EU policy objectives and European law
The European Union Member States decided to meet their COP-16 obligations by turning Europe carbon-neutral by 2050. The European Green Deal of 2019 contains this objective together with an interim milestone of 55% greenhouse-gas emission cuts to be achieved by 2030.
The Fit for 55 Package of legislations together with the Greening Freight Package of June 2023 will establish the regulatory framework for the decarbonisation effort.
Pursuant to the energy crisis that started in the second half of 2021 and the Russian attack of Ukraine in February 2022 attention turned to substantially boosting the energy (and resource) efficiency of the European economy together with reducing its reliance on imported fossil fuels. These objectives were incorporated into the REpowerEU Initiative.
Transportation has been the sole sector of the economy, which instead of reducing its carbon intensity during the past decades, actually increased it. Energy efficiency of freight transportation has not advanced either and – with the exception of electric rail freight – the sector was powered largely by diesel and other mineral oil derivatives.

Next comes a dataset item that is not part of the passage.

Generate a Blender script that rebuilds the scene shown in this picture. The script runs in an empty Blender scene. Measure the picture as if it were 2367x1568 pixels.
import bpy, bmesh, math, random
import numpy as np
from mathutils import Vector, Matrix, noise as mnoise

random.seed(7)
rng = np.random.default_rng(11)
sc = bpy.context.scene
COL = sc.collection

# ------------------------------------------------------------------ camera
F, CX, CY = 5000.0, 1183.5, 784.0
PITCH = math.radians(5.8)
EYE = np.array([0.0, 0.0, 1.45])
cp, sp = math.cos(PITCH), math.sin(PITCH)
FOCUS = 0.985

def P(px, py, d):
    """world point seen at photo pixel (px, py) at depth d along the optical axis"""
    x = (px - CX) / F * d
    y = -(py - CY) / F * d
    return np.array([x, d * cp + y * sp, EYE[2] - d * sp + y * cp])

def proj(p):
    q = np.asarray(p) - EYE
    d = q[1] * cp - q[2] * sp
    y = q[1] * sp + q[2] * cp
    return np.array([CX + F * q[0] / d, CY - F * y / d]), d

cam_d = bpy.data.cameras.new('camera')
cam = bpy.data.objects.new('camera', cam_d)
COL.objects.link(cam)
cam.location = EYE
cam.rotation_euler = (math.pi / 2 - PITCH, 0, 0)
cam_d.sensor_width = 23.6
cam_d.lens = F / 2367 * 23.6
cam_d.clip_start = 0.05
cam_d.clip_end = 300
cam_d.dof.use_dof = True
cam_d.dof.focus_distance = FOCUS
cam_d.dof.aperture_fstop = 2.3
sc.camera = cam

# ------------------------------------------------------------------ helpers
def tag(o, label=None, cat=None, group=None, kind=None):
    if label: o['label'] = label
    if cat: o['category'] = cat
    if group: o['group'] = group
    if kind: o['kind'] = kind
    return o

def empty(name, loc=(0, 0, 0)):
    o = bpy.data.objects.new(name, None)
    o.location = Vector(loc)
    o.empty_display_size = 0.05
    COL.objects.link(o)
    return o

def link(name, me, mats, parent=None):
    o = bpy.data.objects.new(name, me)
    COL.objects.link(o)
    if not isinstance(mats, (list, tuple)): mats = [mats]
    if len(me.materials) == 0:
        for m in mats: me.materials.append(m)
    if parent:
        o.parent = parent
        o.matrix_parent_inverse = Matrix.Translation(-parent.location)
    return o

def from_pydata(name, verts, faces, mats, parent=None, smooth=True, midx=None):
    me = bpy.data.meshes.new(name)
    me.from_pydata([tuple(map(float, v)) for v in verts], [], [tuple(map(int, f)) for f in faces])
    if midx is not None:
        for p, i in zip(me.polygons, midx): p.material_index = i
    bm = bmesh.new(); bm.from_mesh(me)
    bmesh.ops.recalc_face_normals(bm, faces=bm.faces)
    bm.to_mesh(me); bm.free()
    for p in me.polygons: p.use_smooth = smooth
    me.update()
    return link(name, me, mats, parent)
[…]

The modal shift dilemma: The legislator faces a strategic dilemma when designing the approach to regulating transport with a view to deliver the desired policy objectives: whether to try to fix things within the individual modes of transport (assuming that there is no shift between them), or to approach the essence for the need to move around goods and allow the best solution to prevail – may it be one that actually combines several modes?
Reduction of externalities: clean air, road accidents, noise, congestion, land use and biodiversity
The European Green Deal and the Fit for 55 package: decarbonisation should be achieved through a shift to electric rail freight, by the use of biofuels, as well as using hydrogen.
REPowerEU: energy efficiency has scarcely been addressed from a technology perspective. Solutions are proposed through the installation of protruding aerodynamic elements to trucks, using aerodynamic tractors, EMS trucks and organisational solutions reducing empty runs of trucks. Neither are capable to deliver the results Combined Transport can (40-70% pro-rata energy efficiency improvement compared to the road-only alternative run by a Euro6 truck).
Country- and region-specific objectives
Protection of the Alps: the Alpine Initiative strives to protect the unique and ecologically sensitive Alpine region and preserve it as a living space. As an independent Swiss environmental organization, we are ensuring the implementation of a sustainable transport policy and are committed to effective measures for climate protection : https://www.alpeninitiative.ch/en/
Similar regional, local environmental consciousness programmes exist and are forming throughout Europe.
Managing the risk from freight transport:
As a major exporting nation, the Netherlands transports a lot of freight by road and rail. The government works with regional authorities and companies to ensure that freight transport along important routes – via our coastal ports to Germany and Belgium, for example – proceeds as smoothly as possible : https://www.government.nl/topics/freight-transportation
Combined Transport’s capabilities
Performance and capabilities: A study produced in 2021 found that contemporary door-to-door Combined Transport uses 70% fewer kilowatt-hours to create a tonne-kilometre transport performance output compared to the currently dominant unimodal road haulage.
The road-legs, the intermodal transshipment terminals and the rail portions of the journey conducted on the increasingly electrified railway network can all be powered by locally generated carbon-free electricity. This means that the harmful emissions of door-to-door Combined Transport may be as much as 90% lower than the currently dominant unimodal road haulage.
Zero-carbon door-to-door Combined Transport was found to be the most viable and least risky way to decarbonise freight transport-chains, while – simultaneously – also minimising their harmful emissions such as pollutants PM2,5, PM10, NOx as well as noise. Battery electric powered trucks
Market share and capacity
50% of rail freight tonne-kilometres produced on the European railway network are attributable to intermodal rail freight. Together with the estimated road-leg distances the road-rail Combined Transport is responsible for about 10% of cargo movements in Europe (2023).
Potential
Port, terminal as well as rail infrastructure capacities would allow the increase of intermodal transport’s market share. Vast portion of the cargo carried in unimodal truck transport can be carried in intermodal as well. All those road based land transport movements, which take place in the more densely populated and/or intensive industrial areas of Europe today could be shifted to intermodal transport. On island-relations a marked volume-increase could only be achieved in case the opulation and/or the intensity of economic activities were to significantly expand. Overall, the roughly 1000 billion tonnekilometres of road hulage performance realised over distances of 300km or more in Europe (2023) offer ample opportunities for intermodal transport to grow.